Responding to questions related to oil production cuts from the OPEC+ to two-year low in July-August and the near-term and long-term outlooks for the oil market in view of the tightening supplies, he said some uncertainty remains around monetary policies in Europe and the US, which could have an impact on the global economy and demand for oil. “A rapid rise in oil prices could affect central banks’ efforts to fight inflation, creating incentives to keep interest rates at high levels for longer, in turn pressuring the demand side,” Khoury pointed out.

He said oil markets have already priced in the voluntary production cuts and have continued to integrate the impact of their successive extension in anticipation of further tightening in the market. “Demand is expected to continue to outpace supply, further expanding the deficit and pushing oil prices higher. However, unexpected developments like deeper production cuts or a deterioration in demand levels could have immediate effects on prices and could fuel price volatility,” he added.

When asked about the possible impact of the production cuts on Kuwait’s oil GDP, Khoury said a strong increase in oil prices could offset the reduction in production and exports. However, the impact of the production cuts is correlated to the strength of the demand for crude at a time when concerns about the health of the global economy remain important. “An insufficient rise in oil prices or a sustained weaker demand could have a negative impact on the economy of oil-exporting countries over the long run,” he argued.

Kuwait has announced its plan to continue its voluntary oil output reduction by 128,000 bpd until the end of 2024. This voluntary cut comes as a precautionary measure taken in coordination with the countries participating in the OPEC+ deal on the production cut which was announced last April. In May and June, Kuwait pumped 2.55 million bpd of crude oil, down from 2.65 million bpd in April.

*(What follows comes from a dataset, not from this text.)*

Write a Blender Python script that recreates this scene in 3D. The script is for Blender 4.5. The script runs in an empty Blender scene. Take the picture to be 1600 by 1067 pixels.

According to Khoury, a strong increase in US oil production could affect the trajectory of oil prices and could dilute the impact of OPEC+ production cuts if new volumes are large enough to compensate for what the market lost. “However, the US ability to raise output levels could be limited and could leave oil prices on an uptrend overall. Moreover, under the current US administration, it is uncertain if further production will be enforced, especially considering the historically low levels of the Strategic Petroleum Reserve (SPR),” he said.